Когда после наступившего перерыва, на другой день, Константин Философ встретился снова с каганом, тон беседы был задан именно Константином, сказавшим о себе и своем одиночестве, о Боге, в чьей руке всё, включая и сердца спорящих, о взаимном обмене знаниями для того, как можно догадываться, чтобы сообща приблизиться к познанию Бога и потому что один человек нуждается в целом, к которому он принадлежит: «азъ убо есмь чловекъ единъ въ васъ, безъ рода и другъ, — начал Константин, — о бозе же ся сътязаемъ въси, емуже суть въ руку вся и сръдця нашя. Отъ васъ же, иже суть силніи въ словесехъ, беседующимъ намъ, еже разумеютъ, да глаголють, яко тако есть, а ихже не разумеють, да въпрашаютъ, и скажемъ имъ». Это вступление как бы расположило иудейских мудрецов к мирной беседе, где дух разъединения отступил перед общим стремлением к истине, видимо, однако, по–разному. Иудеи в духе согласия заявили, что их книги тоже говорят о слове и о духе, а так как они говорят и о Боге, то оказывается, что все три элемента, составляющие Троицу, им известны, хотя их соотношение иное, чем в христианстве. Объединяет иудеев и христиан и соблюдение закона, данного Богом людям, хотя законы эти разные — тот, что дан Моисеем, и тот, что соблюдают христиане. Какой из них был дан первым, — вот что интересовало сейчас иудеев. Диспут принял довольно затяжной характер.

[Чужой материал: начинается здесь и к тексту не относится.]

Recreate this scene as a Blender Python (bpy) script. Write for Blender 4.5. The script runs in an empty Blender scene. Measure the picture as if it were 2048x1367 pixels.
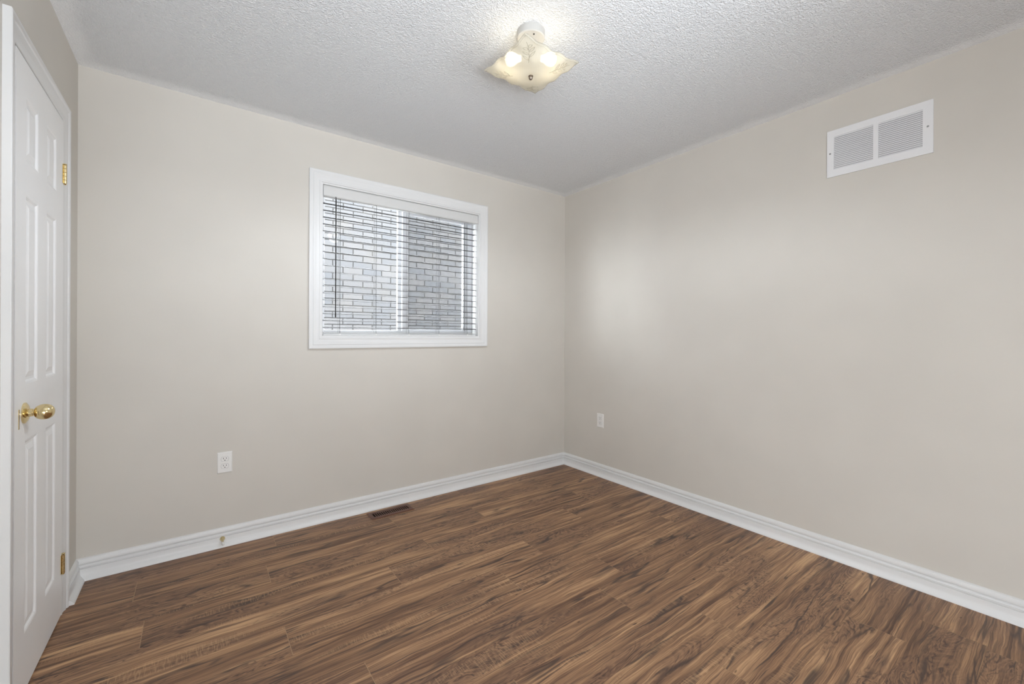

Философ показывает, что Моисеев закон не первый и что ситуация существенно сложнее, что и закон, и завет, и заповедь — все разные формы некиих установлений и соглашений Бога с людьми, что сами евреи не раз пренебрегали законом и разве не о них было некогда сказано — «слыши земле, се азъ навожу на люди сия зло, плодъ отвращеніа ихъ, зане словесъ (пророкъ) моихъ не послушашя, и не въняша, и законъ мои, (иже пророци проповедашя), отринуша», что, наконец, и сам закон изменяется (престаетъ), о чем свидетельствовали не раз пророки. Иудеи готовы согласиться с Константином, но только в принципе, более того всякий еврей «се весть въ истинну, яко будетъ тако, но не уже время пришло есть о помазанемъ» (о Св. Троице см. указ. соч. В. Н. Лосского, 36 сл., 208 сл., 226 сл.).

Это согласие в принципе в том, что прореченное сбывается, объединяет и ту и другую сторону, но разъединяет их то, что они по–разному определяют время явления помазанника, пророчество о котором, несомненно, главное. Обсуждение этого вопроса предрешает перебор целого ряда других тем, разъединяющих обе стороны разностью их трактовки (обрезание, отношение к идолам, алиментарное табу и т. п.). Наиболее интересный фрагмент этой части связан с вопросом иудеев о том, как можно, поклоняясь идолам, думать, что этим воздается честь Богу. Этот вопрос для Константина, при жизни которого, совсем недавно, была одержана победа над иконоборцами, был актуален, и ответ уже был сформулирован заранее. Здесь Константин был во всей своей силе, и ответ его иудейским мудрецам, предполагающим неизжитое язычество в христианстве, заслуживает приведения его полностью:

первое ся научите разделяти имена, что есть икона, и что есть идолъ, и тако смотряще, не поступайте на христьяны. Десять бо именъ въ вашемъ языце (о семъ образе лежить.

Такоже убо и мы христьяне угожьшихъ Богу творяще образы, чести деемъ, отделяюще доброе отъ демоньскыхъ образъ, хулять бо книгы жрущая сыны своя и дщери, и гневъ Божии проповедаютъ, такоже другыя хвалятъ жрущая сыны своя и дъщери.